Simply because an act of kindness or service benefits you too doesn’t make that benefit the reason you do it. I know few people that, when considering to help someone else, first consider how good it will make them feel. No one drools over that good feeling that comes after helping someone; maybe there are some but it’s certainly not me. The good feeling that comes (if it does come) is kind of ancillary in my experience. In many more cases, it feels that “no good deed goes unpunished.”

Still, I think you could argue now that I underestimate the power of the subconscious desire and recognition of the “feel good” that comes with helping others. Well, I don’t and I still think it’s wrong.

To me the issue with this thinking is that service is seen as a transaction. It’s not surprising that in our consumer and capitalist society, this has become our lens. If service to others simply is giving financially then it can often be reduced to a calculation. For many who give, I think they fall in this bucket. If times were to get tough, giving would stop first.

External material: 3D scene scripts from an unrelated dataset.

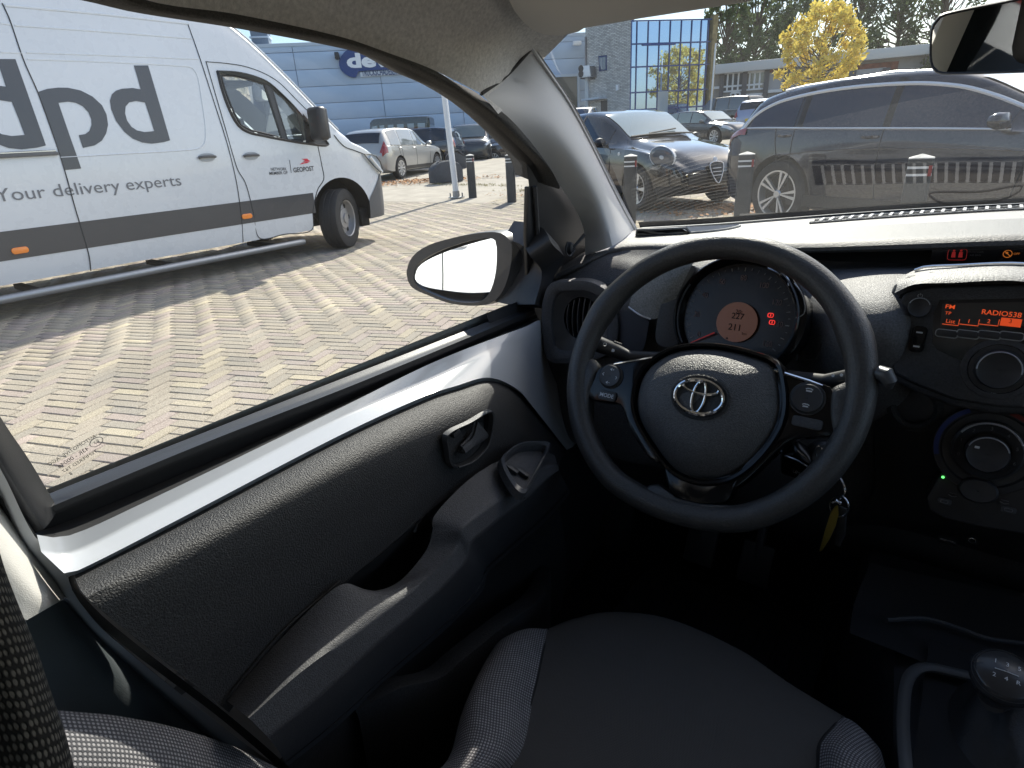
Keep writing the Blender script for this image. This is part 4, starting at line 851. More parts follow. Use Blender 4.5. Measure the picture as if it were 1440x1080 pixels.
MB().lathe([(.0322, .0048), (.0316, .0060), (.0308, .0066)], kf, 40).build('knob_ring', M_SLATE, gk)
cap = MB().lathe([(.0275, .0088), (.018, .0130), (.001, .0146)], kf, 40).build('knob_cap', mat('dark_knob_cap', (.035, .035, .036), .3, coat=.15), gk)
for s, a, b in (('1', -.011, .008), ('2', -.011, -.010), ('3', 0, .008), ('4', 0, -.010), ('5', .011, .008), ('R', .011, -.010)):
    text('shift_number', s, (FP(kf, a, b, .0150),)+kf[1:], .0072, M_PRINT, gk)
MB().tube([FP(kf, -.011, -.001, .0145), FP(kf, 0, -.001, .0155), FP(kf, .011, -.001, .0145)], .0005, 4).build('shift_pattern', M_PRINT, gk)
MB().patch([[V((-.03, .86, .545)), V((XC, .88, .55)), V((.34, .86, .545))], [V((-.035, .78, .53)), V((XC, .79, .535)), V((.345, .78, .53))], [V((-.03, .70, .545)), V((XC, .69, .55)), V((.34, .70, .545))]], 20, 14).build('console_tray', M_SATIN, car)
MB().tube(cr([Z(a, b, .545) for a, b in ((1248, 872), (1300, 870), (1350, 884), (1385, 897), (1440, 905))], 16), .003, 6).build('tray_lip', M_SLATE, car)

# ---- floor, pedals, mat
MB().patch([[V((-.60, 1.12, .40)), V((XC, 1.12, .42)), V((.91, 1.12, .40))], [V((-.60, .98, .26)), V((XC, .98, .27)), V((.91, .98, .26))], [V((-.60, .4, .24)), V((XC, .4, .25)), V((.91, .4, .24))], [V((-.60, -1.2, .25)), V((XC, -1.2, .26)), V((.91, -1.2, .25))]], 20, 30).build('floor_carpet', M_CARPET, car)
fm = empty('floor_mat', (-.25, .80, .262), 0, 'dark ribbed mat lying in the driver footwell under the wheel', 'floor mat')
MB().prism(rrect(.36, .40, .05), XY, .012).build('mat_sheet', mat('blue_black_mat', (.012, .014, .02), .9, bump=(300, .002)), fm, bev=.004, fix=True)
for k in range(9): MB().box((-.13+k*.0325, 0, .0135), (.014, .32, .006)).build('mat_rib', mat('blue_black_mat', (0, 0, 0)), fm, bev=.002)
for x in (-.30, -.20):
    pd = MB().box((0, 0, 0), (.055, .075, .012), frame(V((x, .93, .42)), V((1, 0, 0)), V((0, .45, 1)))).build('pedal', M_RUBBER, car, bev=.004)
    MB().tube([V((x, .935, .43)), V((x, .98, .56)), V((x, 1.0, .68))], .008, 8).build('pedal_arm', M_SATIN, pd)
# ---- driver's seat
def ZR(pts, z): return [Z(a, b, z if not isinstance(z, (list, tuple)) else z[i]) for i, (a, b) in enumerate(pts)]
seat = MB()
s1 = ZR([(771, 884), (812, 868), (860, 861), (940, 870), (1040, 914), (1110, 962), (1186, 1008)], .548)
s2 = ZR([(764, 915), (808, 900), (858, 893), (942, 905), (1038, 950), (1106, 990), (1170, 1024)], .556)
s3 = ZR([(752, 970), (820, 975), (860, 975), (940, 985), (1030, 1015), (1100, 1035), (1152, 1048)], .556)
s4 = ZR([(718, 1080), (790, 1085), (860, 1085), (940, 1085), (1030, 1085), (1100, 1085), (1150, 1085)], .548)
s0 = [p+V((0, .014, -.022)) for p in s1]; s00 = [p+V((0, .012, -.07)) for p in s1]; s000 = [p+V((0, -.02, -.16)) for p in s1]
s5 = [V((x, .06, .53)) for x in (-.36, -.30, -.26, -.2, -.15, -.09, -.05)]
s6 = [V((x, -.12, .52)) for x in (-.36, -.30, -.26, -.2, -.15, -.09, -.05)]
seatc = MB().patch([s000, s00, s0, s1, s2, s3, s4, s5, s6], 50, 70).build('seat_cushion', M_SEAT, car, ang=70)
l1 = [(771, 884), (740, 884), (715, 893), (700, 906)]
bl1 = ZR(l1, [.548, .556, .555, .54]); bl2 = ZR([(764, 915), (728, 905), (697, 915), (680, 935)], [.556, .572, .572, .55])
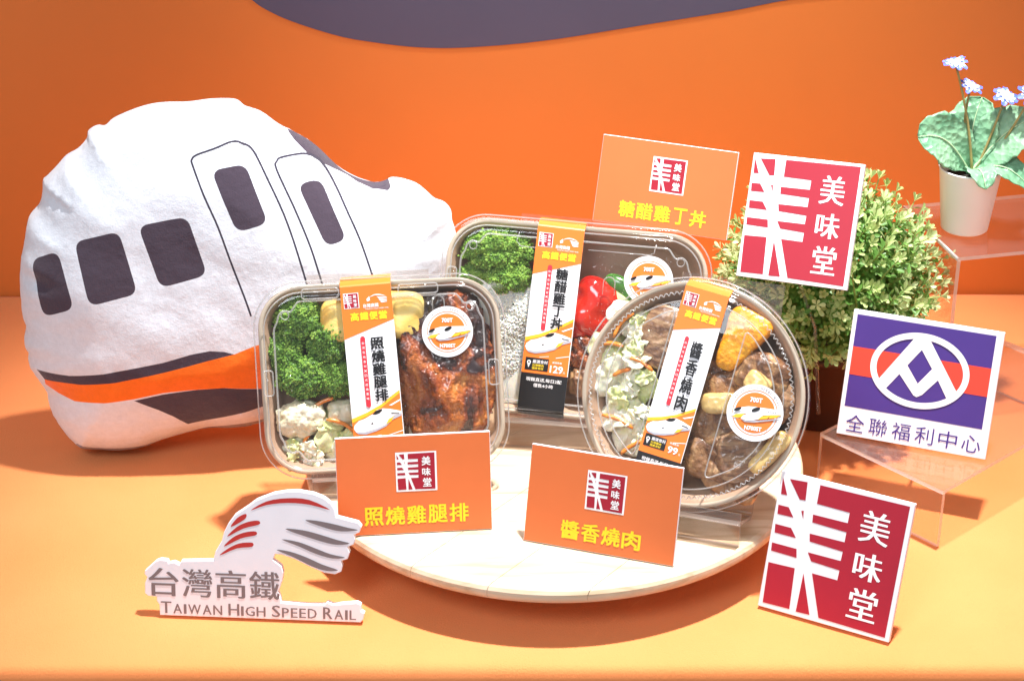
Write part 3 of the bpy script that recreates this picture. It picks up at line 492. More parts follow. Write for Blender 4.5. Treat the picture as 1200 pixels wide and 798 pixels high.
    if prm['lb'] < Lw:
        a = prm['lb']; h_ = .27
        sheet('black_tag', [[f(.06, a), f(.56, a), f(.56, a+h_), f(.06, a+h_)]], M['ink'], s, y+2*e)
        sheet('place_mark', [[(X(.14)+Wd*.042*math.cos(q_), Z(a+.10)+Wd*.042*math.sin(q_)) for q_ in np.linspace(-.6, math.pi+.6, 14)] + [f(.14, a+.22)]], M['white'], s, y+3*e)
        sheet('place_mark_hole', [[(X(.14)+Wd*.02*math.cos(q_), Z(a+.10)+Wd*.02*math.sin(q_)) for q_ in np.linspace(0, 6.0, 12)]], M['ink'], s, y+4*e)
        write('tag_lettering', [('嚴選食材', X(.38), Z(a+.075), Wd*.32, Wd*.075, .02)], M['white'], s, y+3*e)
        write('tag_yellow_lettering', [('台灣雞肉', X(.34), Z(a+.155), Wd*.24, Wd*.055, .02), ('國產食材', X(.34), Z(a+.22), Wd*.24, Wd*.055, .02)], M['yellow'], s, y+3*e)
        write('price_lettering', [(price, X(.74), Z(a+.20), Wd*(.27 if len(price) > 2 else .22), Wd*.15, .03), ('元', X(.91), Z(a+.25), Wd*.045, Wd*.045, .0), ('建議售價', X(.74), Z(a+.055), Wd*.2, Wd*.045, .01)], M['white'], s, y+3*e)
    if prm['bk'] < Lw:
        sheet('black_footer', [[f(0, prm['bk']), f(1, prm['bk']), (X(1), -L), (X(0), -L)]], M['ink'], s, y+e)
        write('footer_lettering', [('現做直送,每日2配', X(.5), Z(prm['bk']+.13), Wd*.76, Wd*.085, .02), ('僅售4小時', X(.5), Z(prm['bk']+.25), Wd*.42, Wd*.08, .02)], M['white'], s, y+3*e)
    return s
def sticker(box_, cx, cz, r, y=-.0084, ang=0):
    s = mesh_obj('round_sticker', [(a, 0, b_) for a, b_ in circ(r, 64)], [tuple(range(64))], M['paper'], box_); s.matrix_local = T(cx, y, cz) @ Matrix.Rotation(ang, 4, 'Y')
    e = -.0002; f = lambda P: [(((x-510)/345)*r*.98, (-(z-445)/285)*r*.80) for x, z in P]
    V = []; F = []
    for k in range(64):
        a = 2*math.pi*k/64
        for q_ in (.80, .775): V.append((q_*r*math.cos(a), e, q_*r*math.sin(a)))
    for k in range(64): j = (k+1) % 64; F.append((2*k+1, 2*k, 2*j, 2*j+1))
    mesh_obj('orange_ring', V, F, M['sleeve_orange'], s)
    sheet('orange_disc', [circ(r*.71, 48)], M['sleeve_orange'], s, e)
    sheet('train_picture', [f([(200, 530), (250, 465), (330, 400), (420, 375), (500, 370), (835, 372), (838, 440), (600, 450), (470, 455), (380, 470), (300, 490)])], M['white'], s, 2*e)
    sheet('train_stripe', [f([(235, 525), (280, 490), (390, 470), (350, 520), (300, 535)])], M['sleeve_amber'], s, 3*e)
    sheet('train_underside', [f([(215, 540), (345, 540), (400, 572), (520, 565), (700, 520), (800, 492), (800, 478), (560, 535), (400, 550), (300, 535)])], M['lgrey'], s, 4*e)
    sheet('front_train_picture', [f([(345, 535), (370, 495), (470, 440), (560, 380), (640, 372), (838, 385), (836, 425), (620, 460), (560, 520), (470, 548), (400, 550)])], M['white'], s, 5*e)
    sheet('front_train_stripe', [f([(560, 520), (600, 475), (700, 450), (840, 430), (780, 470), (650, 500)])], M['sleeve_amber'], s, 6*e)
    el = lambda x0, z0, a_, b_, th: [(x0+a_*math.cos(q_)*math.cos(th)-b_*math.sin(q_)*math.sin(th), z0+a_*math.cos(q_)*math.sin(th)+b_*math.sin(q_)*math.cos(th)) for q_ in np.linspace(0, 6, 16)]
    sheet('train_windscreen', [f(el(295, 424, 50, 20, -.45)), f(el(520, 402, 58, 24, -.45)), f([(670, 495), (700, 465), (690, 490)])] + [f([(672+22*i, 410), (686+22*i, 408), (686+22*i, 417), (672+22*i, 419)]) for i in range(5)], M['ink'], s, 6.5*e)
    write('white_lettering', [('700T', 0, r*.45, r*.42, r*.16, .05), ('N700ST', 0, -r*.55, r*.60, r*.14, .05)], M['white'], s, 2.5*e)
    tx = 'TAIWAN HIGH SPEED RAIL'; it = []
    for i, c in enumerate(tx):
        if c == ' ': continue
        a = R(155) - R(130)*i/(len(tx)-1); it.append((c, r*.885*math.cos(a), r*.885*math.sin(a), r*(.02 if c == 'I' else .07), r*.085, .0, a-math.pi/2))
    write('grey_lettering', it, M['grey'], s, e)
    return s
def rect_box(m4, w, h, label, marks, ridge_tabs):
    b_ = empty('lunch_box', m4, label, 'lunch box', 'packed lunch boxes on the wooden board'); r = .036
    loft('tray', [ring(rrect(w-.004, h-.004, r), .0015), ring(rrect(w-.008, h-.008, r-.002), .004), ring(rrect(w-.024, h-.024, r-.006), .036), ring(rrect(w-.030, h-.030, r-.008), .0385)], M['tray'], b_, cap1=True)
    loft('tray_lining', [ring(rrect(w-.009, h-.009, r-.003), .0012), ring(rrect(w-.013, h-.013, r-.004), .003), ring(rrect(w-.026, h-.026, r-.007), .034), ring(rrect(w-.036, h-.036, r-.009), .036)], M['tray_in'], b_, cap1=True)
    P = rrect(w-.0055, h-.0055, r-.002, 10); tube('tray_rim', [(a, .0018, c) for a, c in P], .0021, M['tray'], b_, 10, True, .8)
    loft('lid', [ring(rrect(w+.0055, h+.0055, r+.002), .0045), ring(rrect(w+.005, h+.005, r+.002), -.0010), ring(rrect(w+.0005, h+.0005, r), -.0016), ring(rrect(w-.009, h-.009, r-.003), -.0014), ring(rrect(w-.012, h-.012, r-.004), -.0058), ring(rrect(w-.015, h-.015, r-.005), -.0072), ring(rrect(w-.022, h-.022, r-.007), -.0076)], M['lid'], b_, cap1=True)
    tube('lid_flange_bead', [(a, -.0012, c) for a, c in rrect(w+.005, h+.005, r+.002)], .0006, M['lid_edge'], b_, 6, True)
    tube('lid_shoulder_bead', [(a, -.0066, c) for a, c in rrect(w-.0125, h-.0125, r-.005)], .0007, M['lid_edge'], b_, 6, True)
    hw, hh = w/2, h/2; q = [(hw-.042, hh-.0135), (hw-.036, hh-.0138), (hw-.0325, hh-.0175), (hw-.029, hh-.0215), (hw-.0235, hh-.0205), (hw-.0195, hh-.024), (hw-.0175, hh-.030), (hw-.0150, hh-.035), (hw-.0145, hh-.042)]
    qq = q + [(a, -c) for a, c in q[::-1]] + [(-a, -c) for a, c in q] + [(-a, c) for a, c in q[::-1]]
    P = []
    for k in range(4):
        P += catmull(qq[k*9:(k+1)*9], 4, False)
    tube('lid_ridge', [(a, -.0078, c) for a, c in P], .0009, M['lid_edge'], b_, 6, True)
    for sx in (-1, 1):
        for sz in (-1, 1):
            tube('lid_corner_stud', [(sx*(hw-.0245)+a, -.0080, sz*(hh-.0245)+c) for a, c in circ(.0032, 20)], .0005, M['lid_edge'], b_, 6, True)
    for (x, z, a, c) in ridge_tabs:
        loft('lid_catch', [ring([(x+p_, z+q_) for p_, q_ in rrect(a, c, min(a, c)*.3, 4)], -.0066), ring([(x+p_, z+q_) for p_, q_ in rrect(a*.9, c*.9, min(a, c)*.3, 4)], -.0092)], M['lid'], b_, cap1=True)
        tube('lid_catch_bead', [(x+p_, -.0092, z+q_) for p_, q_ in rrect(a*.95, c*.95, min(a, c)*.3, 4)], .0006, M['lid_edge'], b_, 6, True)
    for mk in marks: tube('lid_emboss', [(a, -.0079, c) for a, c in mk], .0005, M['lid_edge'], b_, 6)
    return b_
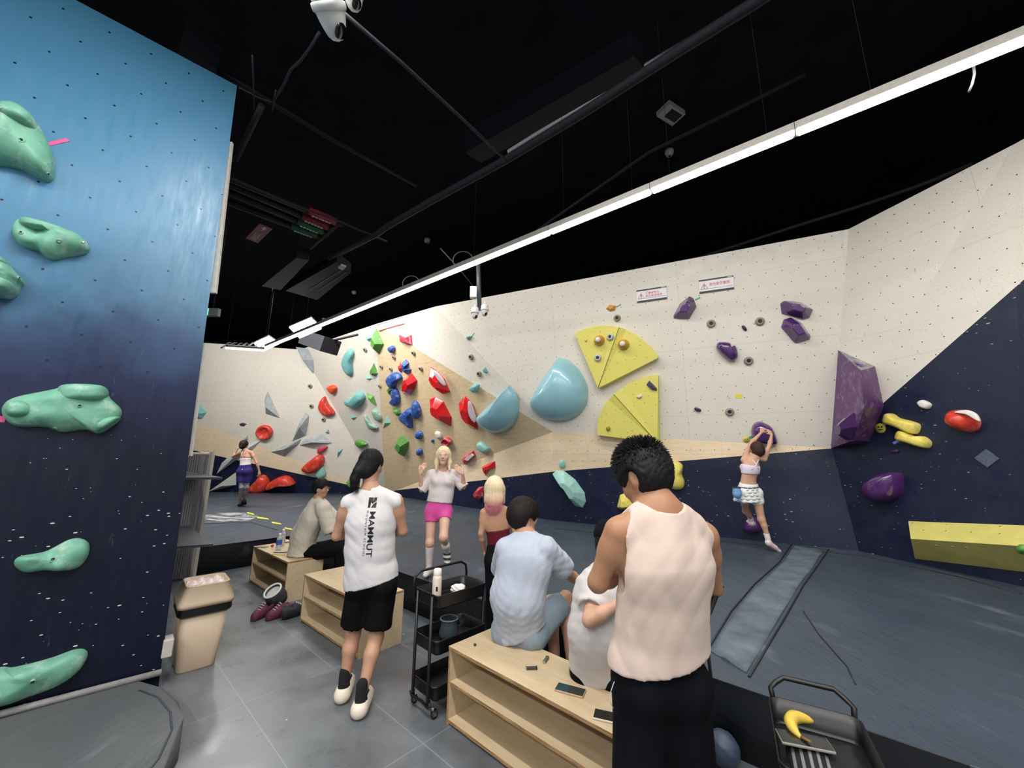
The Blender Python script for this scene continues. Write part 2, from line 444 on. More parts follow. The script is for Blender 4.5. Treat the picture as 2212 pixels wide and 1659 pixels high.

In my view, service and giving are not transactions. I’ve walked a road to get here but I’m pretty convinced. Rather than seeing service as a transaction, I see it as a relationship. Sometimes that’s a relationship where love and kindness is reciprocated and other times it’s not. Service as relationship doesn’t have neat boundaries. It isn’t easily cataloged or reported like a transaction. Whether you get something good or bad out of it is generally difficult to know. Relationships require something of us and our identity becomes enmeshed with them.

This road I’ve walked has been one of following Jesus of Nazareth. In his life, Jesus served many. I don’t see any evidence that he did it to feel good.


One comment


  1. Shannon

    Honey, I love that you believe that service goes so much deeper than feeling good. It makes me trust you so much more with our life together.